The jet could potentially travel from New York to London in two hours.

The jet could potentially travel from New York to London in two hours. Photo: Boeing

Boeing is looking to build a passenger plane that could transport high-rolling jetsetters around the world at five times the speed of sound.

The hypersonic airliner concept, unveiled at the American Institute of Aeronautics and Astronautic forum this week, is still just a drawing-board project, but the possibilities are nothing less than sky high.

With a cruise altitude of 30 kilometres, the hypersonic 6400km/h jet with “either commercial or military applications” could fly passengers from New York to London in just two hours, or Australia to Europe in less than five hours.

Boeing chief scientist Kevin Bowcutt said the first passenger-carrying hypersonic concept followed more than six decades of work designing, developing and flying experimental hypersonic vehicles.

“We’re excited about the potential of hypersonic technology to connect the world faster than ever before,” he said.

The super-fast Boeing plane’s speed is considered possible using an advanced titanium structure, according to Aviation Week.

But the grand vision comes with some catches for those wishing to race across the Pacific, with a realistic wait time for the engineering feat running to an estimated “20 to 30 years”.

The commercial viability of the aircraft is also unknown.

Airline Intelligence and Research managing director Tony Webber told The New Daily that while the engineering was impressive, the venture was unlikely to be economically feasible with rising aviation fuel prices.

He said the plane’s fate could be similar to the Concorde, the British-French supersonic passenger airline that operated mostly on the trans-Atlantic route between 1976 and 2003.
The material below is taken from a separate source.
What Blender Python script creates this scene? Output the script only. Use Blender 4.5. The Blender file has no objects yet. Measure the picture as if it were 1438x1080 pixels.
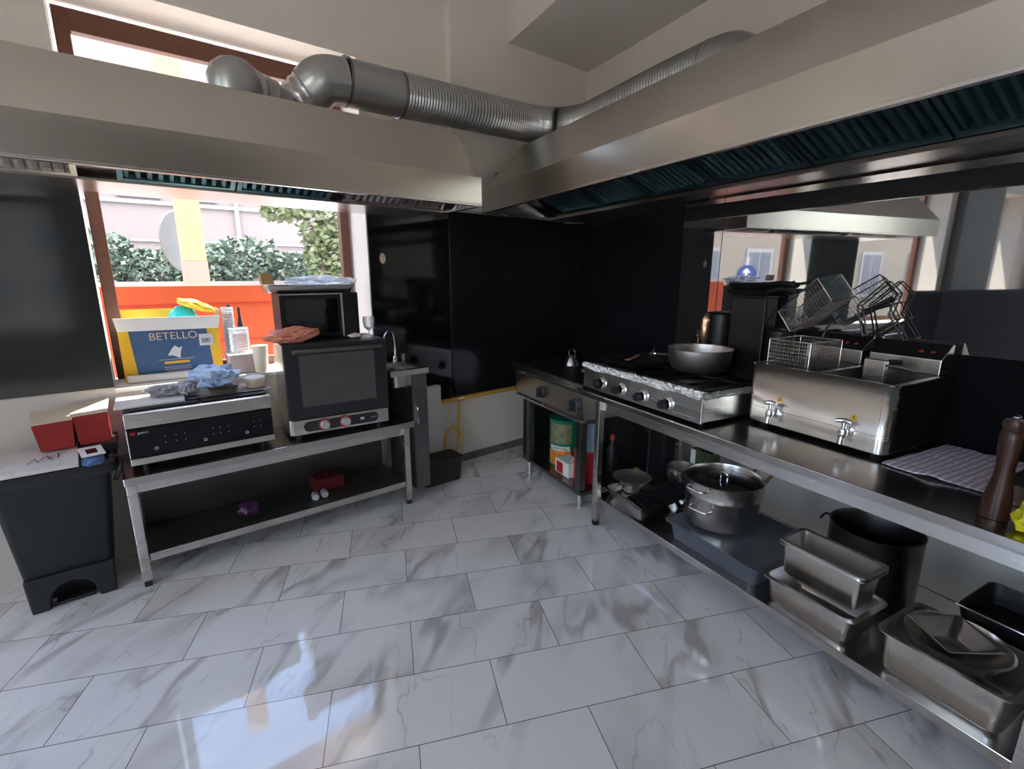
import bpy, bmesh, math, random
from mathutils import Vector, Matrix, noise
sc = bpy.context.scene
col = sc.collection
PI = math.pi

# ------------------------------------------------------------------ camera
H, YAW, PIT, ROL, FOC = 1.51531715, .674139855, .222580952, .0008117, 678.05492
cd = bpy.data.cameras.new('camera'); cam = bpy.data.objects.new('camera', cd); col.objects.link(cam)
fw = Vector((math.sin(YAW)*math.cos(PIT), math.cos(YAW)*math.cos(PIT), -math.sin(PIT)))
rt = Vector((math.cos(YAW), -math.sin(YAW), 0)); up = rt.cross(fw)
r2 = rt*math.cos(ROL)+up*math.sin(ROL); u2 = up*math.cos(ROL)-rt*math.sin(ROL)
mw = Matrix((r2, u2, -fw)).transposed().to_4x4(); mw.translation = Vector((0, 0, H))
cam.matrix_world = mw
cd.sensor_width = 36; cd.lens = FOC/1438*36; cd.clip_start = .02; cd.clip_end = 300
sc.camera = cam

# ------------------------------------------------------------------ sky, sun, exposure
w = bpy.data.worlds.new('world'); sc.world = w; w.use_nodes = True
wn = w.node_tree.nodes; wl = w.node_tree.links
sky = wn.new('ShaderNodeTexSky'); sky.sky_type = 'NISHITA'; sky.sun_disc = False
sky.sun_elevation = math.radians(62); sky.sun_rotation = math.radians(200); sky.dust_density = 3
bg = wn['Background']; bg.inputs['Strength'].default_value = .34
wl.new(sky.outputs[0], bg.inputs[0])
sd_ = bpy.data.lights.new('sun', 'SUN'); sd_.energy = 5.0; sd_.angle = math.radians(.6); sd_.color = (1, .95, .86)
sun = bpy.data.objects.new('sun', sd_); col.objects.link(sun)
sun.rotation_euler = Vector((-.35, -.30, -1.1)).to_track_quat('-Z', 'Y').to_euler(); sun.location = (0, 8, 10)
def portal(x0, x1, z0, z1, y, toward):
    l = bpy.data.lights.new('portal', 'AREA'); l.shape = 'RECTANGLE'; l.size = x1-x0; l.size_y = z1-z0
    l.cycles.is_portal = True
    o = bpy.data.objects.new('portal', l); col.objects.link(o)
    o.location = ((x0+x1)/2, y, (z0+z1)/2)
    o.rotation_euler = Vector((0, toward, 0)).to_track_quat('-Z', 'Z').to_euler()
portal(-.05, 1.3, .95, 2.8, 3.62, -1)
portal(-2.5, -.86, .95, 2.8, 3.62, -1)
portal(-2.4, -.6, .7, 2.5, -3.55, 1)
pl_ = bpy.data.lights.new('portal', 'AREA'); pl_.shape = 'RECTANGLE'; pl_.size = 5.6; pl_.size_y = 3.2; pl_.cycles.is_portal = True
po_ = bpy.data.objects.new('portal', pl_); col.objects.link(po_); po_.location = (-4.95, -.1, 1.75); po_.rotation_euler = Vector((1, 0, 0)).to_track_quat('-Z', 'Z').to_euler()
sc.view_settings.view_transform = 'Standard'; sc.view_settings.look = 'None'
sc.view_settings.exposure = 2.45; sc.view_settings.gamma = 1; sc.view_settings.use_curve_mapping = False
try:
    sc.cycles.use_denoising = True; sc.cycles.max_bounces = 10; sc.cycles.diffuse_bounces = 5
    sc.cycles.glossy_bounces = 6; sc.cycles.sample_clamp_indirect = 6; sc.cycles.caustics_refractive = False
except Exception: pass

# ------------------------------------------------------------------ frames
WY = 3.23
A = math.atan(.191); CX = 2.749+.191*WY
es = Vector((-math.sin(A), -math.cos(A), 0)); ed = Vector((-math.cos(A), math.sin(A), 0))
FR = Matrix(((es.x, ed.x, 0, CX), (es.y, ed.y, 0, WY), (0, 0, 1, 0), (0, 0, 0, 1)))   # (along wall, out from wall, up)
FL = Matrix.Identity(4)
def turned(fr, p, deg):            # a frame at p, turned about z
    return fr @ Matrix.Translation(p) @ Matrix.Rotation(math.radians(deg), 4, 'Z')

# ------------------------------------------------------------------ materials
MATS = {}
def mat(name, c, rough=.5, metal=0, var=.06, scale=8, bump=0, bscale=60, stretch=None, spec=.5, emit=0, alpha=1, trans=0, ior=1.45, coat=0, rvar=0):
    m = bpy.data.materials.new(name); m.use_nodes = True; MATS[name] = m
    n = m.node_tree.nodes; l = m.node_tree.links; b = n['Principled BSDF']
    b.inputs['Roughness'].default_value = rough; b.inputs['Metallic'].default_value = metal
    b.inputs['Specular IOR Level'].default_value = spec; b.inputs['IOR'].default_value = ior
    b.inputs['Transmission Weight'].default_value = trans; b.inputs['Alpha'].default_value = alpha
    b.inputs['Coat Weight'].default_value = coat
    tc = n.new('ShaderNodeTexCoord'); mp = n.new('ShaderNodeMapping'); l.new(tc.outputs['Object'], mp.inputs[0])
    if stretch: mp.inputs['Scale'].default_value = stretch
    nz = n.new('ShaderNodeTexNoise'); nz.inputs['Scale'].default_value = scale; nz.inputs['Detail'].default_value = 5
    l.new(mp.outputs[0], nz.inputs['Vector'])
    mx = n.new('ShaderNodeMixRGB'); mx.inputs[1].default_value = (*[max(0, v*(1-var)) for v in c], 1); mx.inputs[2].default_value = (*[min(1, v*(1+var)) for v in c], 1)
    l.new(nz.outputs['Fac'], mx.inputs[0]); l.new(mx.outputs[0], b.inputs['Base Color'])
    if rvar:
        mr = n.new('ShaderNodeMapRange'); mr.inputs[3].default_value = max(0, rough-rvar); mr.inputs[4].default_value = rough+rvar
        l.new(nz.outputs['Fac'], mr.inputs[0]); l.new(mr.outputs[0], b.inputs['Roughness'])
    if bump:
        nb = n.new('ShaderNodeTexNoise'); nb.inputs['Scale'].default_value = bscale; nb.inputs['Detail'].default_value = 3
        l.new(mp.outputs[0], nb.inputs['Vector'])
        bp = n.new('ShaderNodeBump'); bp.inputs['Strength'].default_value = bump; bp.inputs['Distance'].default_value = .01
        l.new(nb.outputs['Fac'], bp.inputs['Height']); l.new(bp.outputs[0], b.inputs['Normal'])
    if emit:
        b.inputs['Emission Strength'].default_value = emit; l.new(mx.outputs[0], b.inputs['Emission Color'])
    return m
mat('wall', (.76, .715, .64), .85, var=.04, scale=2, bump=.12, bscale=40)
mat('wall_dark', (.16, .14, .12), .8, var=.06, scale=2)  # dark tone put into the unseen walls to dim the hood reflections
mat('wall_low', (.72, .69, .65), .7, var=.07, scale=3, bump=.1)
mat('ceil', (.80, .77, .71), .9, var=.03, scale=2)
mat('column_grey', (.07, .075, .07), .6)
mat('steel', (.62, .60, .565), .27, 1, var=.03, scale=4, stretch=(.6, .6, 6), rvar=.015)
mat('steel_hood', (.60, .57, .52), .24, 1, var=.02, scale=3, stretch=(.3, .3, 8), rvar=.01)
mat('steel_top', (.50, .48, .46), .2, 1, var=.1, scale=6, rvar=.05)
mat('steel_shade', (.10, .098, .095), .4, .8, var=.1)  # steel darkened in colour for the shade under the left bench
mat('steel_pot', (.64, .61, .57), .26, 1, var=.02, scale=3)
mat('steel_wok', (.62, .58, .53), .36, 1, var=.05, scale=10)
mat('steel_dark', (.20, .19, .19), .3, 1, var=.2, scale=12)
mat('chrome', (.8, .8, .82), .07, 1, var=.02)
mat('galv', (.43, .44, .43), .32, 1, var=.05, scale=5)
mat('filter_reflect_teal', (.12, .22, .23), .3, .9, var=.3, scale=6)  # teal of the reflections put into the metal filters' colour
mat('black_glass', (.006, .006, .008), .04, spec=.62, var=.1)
mat('black_panel', (.008, .008, .010), .07, spec=.5, var=.15, rvar=.02)
mat('panel_reflect_grey', (.030, .034, .033), .09, spec=.6, var=.25, scale=3)  # grey base stands in for reflections on the black panel
mat('black_soft', (.012, .012, .014), .22, spec=.3, var=.2)
mat('mirror_black', (.03, .03, .032), .02, .0, spec=.5, ior=3.6, var=.1)
mat('black', (.012, .012, .013), .35, var=.3)
mat('black_iron', (.018, .017, .017), .45, .3, var=.4, scale=20, bump=.2)
mat('black_plastic', (.02, .021, .023), .4, var=.2)
mat('bin_grey', (.015, .018, .020), .42, var=.15, scale=6)
mat('panel_matt', (.008, .008, .009), .5, spec=.25, var=.1)
mat('rubber', (.02, .02, .02), .7)
mat('rubber_black', (.006, .006, .007), .85, spec=.1)
mat('white', (.8, .79, .77), .5, var=.05)
mat('white_plastic', (.75, .74, .70), .3, var=.05)
mat('cream_plastic', (.75, .68, .55), .4)
mat('paper', (.80, .77, .72), .8, var=.06)
mat('card_top', (.83, .82, .80), .7)
mat('card_blue', (.055, .12, .25), .55, var=.1)
mat('card_yellow', (.85, .50, .035), .55, var=.1)
mat('card_brown', (.48, .29, .13), .8, var=.15)
mat('print_white', (.7, .72, .75), .6)
mat('teal_plastic', (.03, .50, .55), .25, var=.25)
mat('yellow_plastic', (.85, .55, .05), .3, var=.25)
mat('yellow_cloth', (.72, .66, .02), .7, var=.2, bump=.3)
mat('red_paper', (.36, .025, .022), .6, var=.2)
mat('red_bag', (.78, .30, .20), .5, var=.25, scale=14)
mat('red', (.45, .02, .03), .4, var=.2)
mat('red_knob', (.40, .03, .02), .35)
mat('red_lamp', (.6, .06, .02), .3)
mat('beige', (.72, .60, .45), .7)
mat('blue_bag', (.45, .58, .80), .3, var=.25, scale=18)
mat('blue_glove', (.10, .20, .42), .3, var=.3)
mat('grey_bag', (.38, .36, .40), .35, var=.5, scale=12)
mat('clear_film', (.82, .86, .88), .12, trans=.55, alpha=.75, var=.1, scale=20)
mat('red_dark', (.12, .010, .014), .45, var=.2)
mat('purple_film', (.07, .02, .07), .3, var=.5, scale=15)
mat('foil', (.92, .90, .88), .3, 1, var=.15, bump=.9, bscale=90)
mat('copper', (.75, .45, .28), .3, .8, var=.2)
mat('wood_handle', (.42, .22, .09), .55, var=.2, stretch=(1, 1, 8))
mat('crate_dark', (.085, .095, .115), .25, var=.15)
mat('wood_mill', (.045, .015, .009), .3, var=.35, scale=10, stretch=(4, 4, .8))  # wood colour also darkened for the backlight
mat('wood_frame', (.14, .055, .032), .45, var=.3, scale=12, stretch=(1, 1, 6))
mat('wood_frame_light', (.42, .24, .10), .5, var=.25, scale=12)
mat('pinkish', (.62, .47, .45), .6)
mat('olive_tin', (.06, .085, .03), .4, var=.4)
mat('green_tin', (.012, .17, .10), .35, var=.15)
mat('tin_grey', (.55, .57, .6), .35, .5)
mat('orange_print', (.75, .22, .03), .5, var=.5, scale=30)
mat('food_print', (.20, .20, .10), .5, var=.8, scale=25)
mat('blue_pail', (.28, .36, .46), .4)
mat('yellow_pipe', (.72, .40, .04), .5, var=.15)
mat('juice', (.35, .32, .04), .3)
mat('granite_board', (.66, .62, .57), .5, var=.25, scale=40)
mat('skirt_grey', (.16, .155, .15), .6)
mat('glass', (1, 1, 1), .02, trans=1, ior=1.01, alpha=.12, var=0)
mat('drink_glass', (.9, .95, 1), .03, trans=.9, ior=1.45, alpha=.6, var=0)
mat('ext_pillar', (.29, .19, .10), .9, var=.06)
mat('ext_pink', (.26, .15, .12), .8, var=.06)
mat('ext_wall', (.145, .125, .118), .9, var=.05)
mat('ext_wall2', (.20, .18, .14), .9, var=.05)
mat('ext_white', (.27, .265, .265), .7)
mat('ext_glass', (.10, .12, .15), .1, var=.4)
mat('ext_roof', (.12, .13, .16), .8)
mat('ext_ground', (.42, .40, .38), .9, var=.15)
mat('orange_board', (.46, .075, .02), .5, var=.08, scale=3, trans=.0, emit=0)
mat('sign_grey', (.11, .112, .11), .5)
mat('sign_blue', (.012, .04, .17), .4)
mat('leaf', (.055, .085, .058), .7, var=.5, scale=6)
mat('leaf_light', (.075, .095, .04), .6, var=.5, scale=6)
mat('bark', (.16, .11, .08), .9, var=.3)
mat('car_white', (.7, .72, .74), .2, var=.03)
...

In 2003 Air France and British Airways announced they would retire the Concorde after a horrific takeoff crash and because of low passenger numbers and maintenance costs.

“Jet fuel is an enormous expense and it will depend if it has greater fuel efficiency than the Concorde,” Mr Webber said.

“The airfares required to break even would set a high demand and passengers carrying high net worth wealth.”

Mr Webber said “pair city” routes such as New York and London with dense populations and high-income earners exceeding $500,000 were necessary requirements.

Boeing super fast jet

Concorde was decommissioned in 2003. Photo: Getty

Professor David Mee, from the University of Queensland’s mechanical and mining engineering school, told The New Daily the Concorde was 2.4 times faster than a conventional aircraft and Boeing’s supersonic plane would be five times faster than a standard Boeing 747.

Professor Mee explained the Boeing would begin its flights off using a conventional jet engine but would transition to ramjet, a type of jet engine that creates high pressure by “ramming” air into the combustion chamber using the forward speed of the vehicle.

“This would be the first aircraft company to make something that fast, and the research into this is a long time coming,” Profesor Mee said.

He said once a plane reaches above Mach 1 – the speed of sound at about 1000km/h – an aircraft can become unstable and hot from air friction, noting that Concorde’s surface area that recorded an outside temperature of 127 degrees Celsius.